What you are asked to do:
The line holding "rnd = random.Random(7)" is the last one to output; start at the first line of the data, keep every line in between exactly, and leave out pictures.

* Begin Available data *

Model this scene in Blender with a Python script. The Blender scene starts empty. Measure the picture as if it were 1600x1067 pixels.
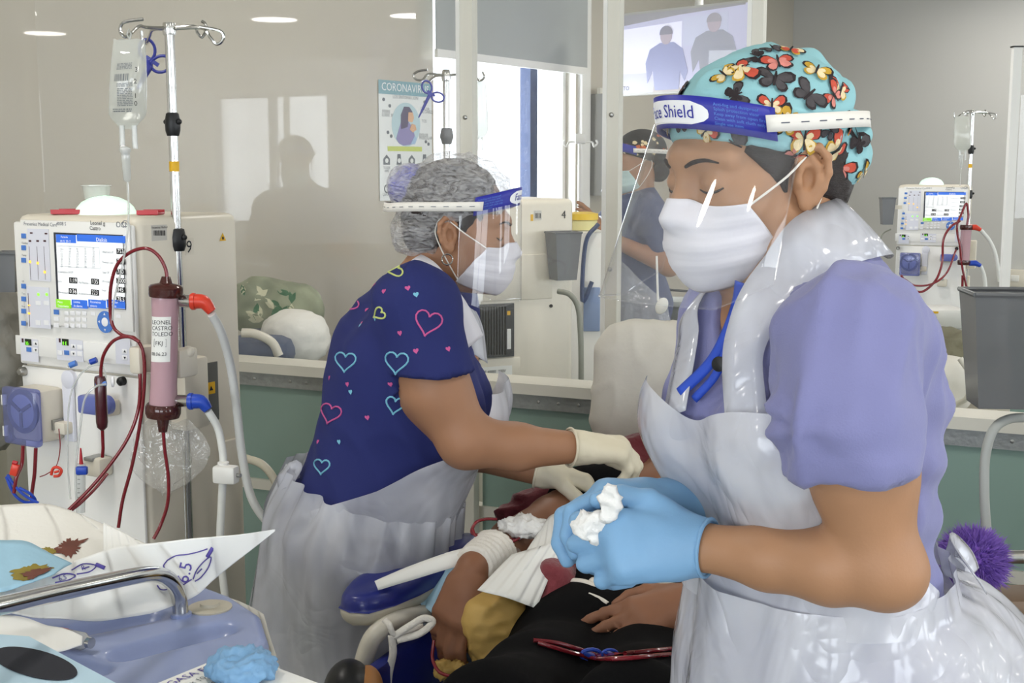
import bpy, bmesh, math, random
import numpy as np
from mathutils import Matrix, Vector

sc = bpy.context.scene
COL = sc.collection
rnd = random.Random(7)

# ------------------------------------------------------------------ camera
F = 2000.0                      # focal length in pixels of the 1600x1067 frame
CX, CY = 800.0, 533.5
PITCH = math.atan(275.0 / F)
CAM_H = 1.5
cam_data = bpy.data.cameras.new('camera')
cam_data.sensor_width = 36.0
cam_data.lens = 36.0 * F / 1600.0
cam = bpy.data.objects.new('camera', cam_data)
COL.objects.link(cam)
cam.location = (0, 0, CAM_H)
cam.rotation_euler = (math.pi / 2 - PITCH, 0, 0)
cam_data.clip_start = 0.05
sc.camera = cam

# ------------------------------------------------------------------ colour management, world
sc.view_settings.view_transform = 'Standard'
sc.view_settings.look = 'None'
sc.view_settings.gamma = 1.0
sc.view_settings.use_curve_mapping = False
sc.view_settings.exposure = -0.5
world = bpy.data.worlds.new('daylight')
sc.world = world
world.use_nodes = True
bgn = world.node_tree.nodes['Background']
bgn.inputs[0].default_value = (0.86, 0.93, 1.0, 1)
bgn.inputs[1].default_value = 4.0
sc.cycles.transparent_max_bounces = 32
sc.cycles.max_bounces = 4
sc.cycles.diffuse_bounces = 3
sc.cycles.glossy_bounces = 3
sc.cycles.transmission_bounces = 4
sc.cycles.use_adaptive_sampling = True
sc.cycles.adaptive_threshold = 0.06
sc.cycles.adaptive_min_samples = 16
sc.cycles.use_light_tree = False
sc.cycles.sample_clamp_indirect = 6.0
sc.cycles.caustics_reflective = False
sc.cycles.caustics_refractive = False

# ------------------------------------------------------------------ pixel <-> world helpers
_c, _s = math.cos(PITCH), math.sin(PITCH)
def ray(px, py):
    a = (px - CX) / F; b = -(py - CY) / F
    return Vector((a, _c + b * _s, -_s + b * _c))
def P(px, py, Y):
    d = ray(px, py)
    return Vector((0, 0, CAM_H)) + d * (Y / d.y)
def G(px, py, z):
    d = ray(px, py)
    return Vector((0, 0, CAM_H)) + d * ((z - CAM_H) / d.z)

# room axes: U runs along the window wall, W points from it into the room
U = Vector((0.545, 0.8384, 0)); U.normalize()
W = Vector((U.y, -U.x, 0))
O = Vector((-0.35, 5.6, 0))
CEIL = 2.72
def R(s, t, z=0.0):
    return O + U * s + W * t + Vector((0, 0, z))
S_FAR, S_REAR, T_RIGHT = 4.25, -8.0, 9.0

# ------------------------------------------------------------------ ceiling lamps and daylight (lights)
def mirror_s(px, py):            # where a lamp must hang so that the glossy window wall mirrors it at this pixel
    p = G(px, py, CEIL - 0.02); q = p - O
    return q.dot(U), -q.dot(W)
LAMPS = [mirror_s(70, 48), mirror_s(645, 20)]
for s_ in (-6.0, -3.6, -1.2, 1.3):  # the rest are unseen lamps, added as a grid to light the room
    for t_ in (1.3, 4.0, 6.7):
        LAMPS.append((s_, t_))
LAMPS += [(3.4, 1.6), (3.4, 4.1)]
LAMP_R = 0.20
LAMP_W = 17.0
for s_, t_ in LAMPS:
    ld = bpy.data.lights.new('lamp_light', 'AREA')
    ld.shape = 'DISK'; ld.size = LAMP_R * 1.8
    ld.energy = LAMP_W
    ld.color = (1.0, 0.955, 0.89)
    lo = bpy.data.objects.new('lamp_light', ld)
    lo.location = R(s_, t_, CEIL - 0.045)
    COL.objects.link(lo)
# daylight through the windows, rear and right ones added for fill: (centre s, t, z, width, height, facing vector)
WINDOWS = {
    1: dict(s0=0.02, s1=1.24, z0=0.95, z1=2.45),           # in the window wall, half covered by the blind
    2: dict(t0=4.3, t1=5.75, z0=0.95, z1=2.15),            # in the far wall, out of frame
}
REAR_FILL = [(1.2, 3.6), (4.4, 6.8)]                             # unseen rear wall windows, added for fill light (t ranges)
RIGHT_FILL = [(-6.6, -4.0), (-3.0, -0.4), (0.4, 3.0)]           # made-up right wall windows that give more fill (s ranges)
def day_light(center, facing, w, h, power):
    ld = bpy.data.lights.new('daylight_window', 'AREA')
    ld.shape = 'RECTANGLE'; ld.size = w; ld.size_y = h
    ld.energy = power; ld.color = (0.88, 0.94, 1.0)
    lo = bpy.data.objects.new('daylight_window', ld)
    lo.location = center
    lo.rotation_euler = Vector(facing).to_track_quat('-Z', 'Y').to_euler()
    COL.objects.link(lo)
for t0, t1 in REAR_FILL:
    day_light(R(S_REAR - 0.12, (t0 + t1) / 2, 1.6), U, t1 - t0, 1.5, 95)
for s0, s1 in RIGHT_FILL:
    day_light(R((s0 + s1) / 2, T_RIGHT + 0.12, 1.6), -W, s1 - s0, 1.5, 95)
day_light(R(S_FAR + 0.12, 5.02, 1.55), -U, 1.45, 1.2, 40)
day_light(R(0.63, -0.35, 1.5), W, 1.2, 1.1, 40)

# ------------------------------------------------------------------ materials (all procedural)
def lin(h):
    h = h.lstrip('#')
    r = []
    for i in (0, 2, 4):
        v = int(h[i:i + 2], 16) / 255.0
        r.append(v / 12.92 if v <= 0.04045 else ((v + 0.055) / 1.055) ** 2.4)
    return (r[0], r[1], r[2], 1.0)
MATS = {}
def mat(name, hexc, rough=0.5, metal=0.0, var=0.04, vscale=14.0, bump=0.0, bscale=60.0, coat=0.0, coat_r=0.05,
        trans=0.0, sss=0.0, sheen=0.0, emit=None, estr=0.0, spec=0.5, alpha=None, stretch=None, ior=1.45):
    if name in MATS: return MATS[name]
    m = bpy.data.materials.new(name); MATS[name] = m
    m.use_nodes = True
    nt = m.node_tree; N = nt.nodes; L = nt.links
    b = N['Principled BSDF']
    tc = N.new('ShaderNodeTexCoord')
    mp = N.new('ShaderNodeMapping'); L.new(tc.outputs['Object'], mp.inputs[0])
    if stretch: mp.inputs['Scale'].default_value = stretch
    nz = N.new('ShaderNodeTexNoise'); nz.inputs['Scale'].default_value = vscale; nz.inputs['Detail'].default_value = 1
    L.new(mp.outputs[0], nz.inputs[0])
    c = lin(hexc)
    mx = N.new('ShaderNodeMix'); mx.data_type = 'RGBA'
    mx.inputs[6].default_value = tuple(max(0, v * (1 - var)) for v in c[:3]) + (1,)
    mx.inputs[7].default_value = tuple(min(1, v * (1 + var)) for v in c[:3]) + (1,)
    L.new(nz.outputs[0], mx.inputs[0]); L.new(mx.outputs[2], b.inputs['Base Color'])
    b.inputs['Roughness'].default_value = rough
    b.inputs['Metallic'].default_value = metal
    b.inputs['Specular IOR Level'].default_value = spec
    b.inputs['IOR'].default_value = ior
    if coat: b.inputs['Coat Weight'].default_value = coat; b.inputs['Coat Roughness'].default_value = coat_r
    if trans: b.inputs['Transmission Weight'].default_value = trans
    if sss:
        b.inputs['Subsurface Weight'].default_value = sss
        b.inputs['Subsurface Radius'].default_value = (0.012, 0.005, 0.003)
        b.inputs['Subsurface Scale'].default_value = 0.6
    if sheen: b.inputs['Sheen Weight'].default_value = sheen
    if emit:
        b.inputs['Emission Color'].default_value = lin(emit); b.inputs['Emission Strength'].default_value = estr; m.cycles.emission_sampling = 'NONE'
    if alpha is not None: b.inputs['Alpha'].default_value = alpha
    if bump:
        n2 = N.new('ShaderNodeTexNoise'); n2.inputs['Scale'].default_value = bscale; n2.inputs['Detail'].default_value = 4
        L.new(mp.outputs[0], n2.inputs[0])
        bp = N.new('ShaderNodeBump'); bp.inputs['Strength'].default_value = bump; bp.inputs['Distance'].default_value = 0.01
        L.new(n2.outputs[0], bp.inputs['Height']); L.new(bp.outputs[0], b.inputs['Normal'])
    return m
def sheet_mat(name, hexc, clear=0.9, rough=0.04, body_rough=0.4, bump=0.0, bscale=8.0, tint='#ffffff', stretch=None, gloss=1.0, haze=0.0, wrinkle=0.0, translucent=0.0, hscale=12.0):
    """thin clear or milky plastic: transparent mixed with a milky body, plus a Fresnel gloss"""
    if name in MATS: return MATS[name]
    m = bpy.data.materials.new(name); MATS[name] = m
    m.use_nodes = True
    nt = m.node_tree; N = nt.nodes; L = nt.links
    N.remove(N['Principled BSDF'])
    out = N['Material Output']
    tr = N.new('ShaderNodeBsdfTransparent'); tr.inputs[0].default_value = lin(tint)
    df = N.new('ShaderNodeBsdfDiffuse'); df.inputs[0].default_value = lin(hexc)
    body = df
    if translucent:
        tl = N.new('ShaderNodeBsdfTranslucent'); tl.inputs[0].default_value = lin(hexc)
        ms = N.new('ShaderNodeMixShader'); ms.inputs[0].default_value = translucent
        L.new(df.outputs[0], ms.inputs[1]); L.new(tl.outputs[0], ms.inputs[2]); body = ms
    m1 = N.new('ShaderNodeMixShader'); m1.inputs[0].default_value = 1 - clear
    L.new(tr.outputs[0], m1.inputs[1]); L.new(body.outputs[0], m1.inputs[2])
    if haze:
        tc = N.new('ShaderNodeTexCoord'); mp0 = N.new('ShaderNodeMapping'); L.new(tc.outputs['Object'], mp0.inputs[0])
        mp0.inputs['Scale'].default_value = stretch or (1, 1, 0.45)
        hn = N.new('ShaderNodeTexNoise'); hn.inputs['Scale'].default_value = hscale; hn.inputs['Detail'].default_value = 2; hn.inputs['Distortion'].default_value = 2.0
        L.new(mp0.outputs[0], hn.inputs[0])
        hm = N.new('ShaderNodeMapRange'); hm.inputs[1].default_value = 0.35; hm.inputs[2].default_value = 0.65
        hm.inputs[3].default_value = max(0, 1 - clear - haze); hm.inputs[4].default_value = min(1, 1 - clear + haze)
        L.new(hn.outputs[0], hm.inputs[0]); L.new(hm.outputs[0], m1.inputs[0])
    gl = N.new('ShaderNodeBsdfGlossy'); gl.inputs['Roughness'].default_value = rough
    fr = N.new('ShaderNodeLayerWeight'); fr.inputs[0].default_value = 0.5          # two-sided Schlick term
    pw5 = N.new('ShaderNodeMath'); pw5.operation = 'POWER'; pw5.inputs[1].default_value = 5.0; L.new(fr.outputs['Facing'], pw5.inputs[0])
    mu = N.new('ShaderNodeMath'); mu.operation = 'MULTIPLY_ADD'; mu.inputs[1].default_value = 0.9 * gloss; mu.inputs[2].default_value = 0.055 * gloss
    L.new(pw5.outputs[0], mu.inputs[0])
    m2 = N.new('ShaderNodeMixShader')
    L.new(mu.outputs[0], m2.inputs[0]); L.new(m1.outputs[0], m2.inputs[1]); L.new(gl.outputs[0], m2.inputs[2])
    L.new(m2.outputs[0], out.inputs[0])
    if bump:
        tc = N.new('ShaderNodeTexCoord'); mp = N.new('ShaderNodeMapping'); L.new(tc.outputs['Object'], mp.inputs[0])
        if stretch: mp.inputs['Scale'].default_value = stretch
        nz = N.new('ShaderNodeTexNoise'); nz.inputs['Scale'].default_value = bscale; nz.inputs['Detail'].default_value = 2
        nz.inputs['Distortion'].default_value = 0.8
        L.new(mp.outputs[0], nz.inputs[0])
        h = nz.outputs[0]
        if wrinkle:
            n2 = N.new('ShaderNodeTexNoise'); n2.inputs['Scale'].default_value = bscale * 1.6; n2.inputs['Detail'].default_value = 2; n2.inputs['Distortion'].default_value = 1.5
            L.new(mp.outputs[0], n2.inputs[0])
            sb = N.new('ShaderNodeMath'); sb.operation = 'SUBTRACT'; sb.inputs[1].default_value = 0.5; L.new(n2.outputs[0], sb.inputs[0])
            vo = N.new('ShaderNodeMath'); vo.operation = 'ABSOLUTE'; L.new(sb.outputs[0], vo.inputs[0])
            mm = N.new('ShaderNodeMath'); mm.operation = 'MULTIPLY_ADD'; mm.inputs[1].default_value = wrinkle
            L.new(vo.outputs[0], mm.inputs[0]); L.new(nz.outputs[0], mm.inputs[2]); h = mm.outputs[0]
        bp = N.new('ShaderNodeBump'); bp.inputs['Strength'].default_value = bump; bp.inputs['Distance'].default_value = 0.02
        L.new(h, bp.inputs['Height'])
        for n in (gl, df): L.new(bp.outputs[0], n.inputs['Normal'])
        L.new(bp.outputs[0], fr.inputs['Normal'])
    return m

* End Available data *

Answer to the exercise:
Model this scene in Blender with a Python script. The Blender scene starts empty. Measure the picture as if it were 1600x1067 pixels.
import bpy, bmesh, math, random
import numpy as np
from mathutils import Matrix, Vector

sc = bpy.context.scene
COL = sc.collection
rnd = random.Random(7)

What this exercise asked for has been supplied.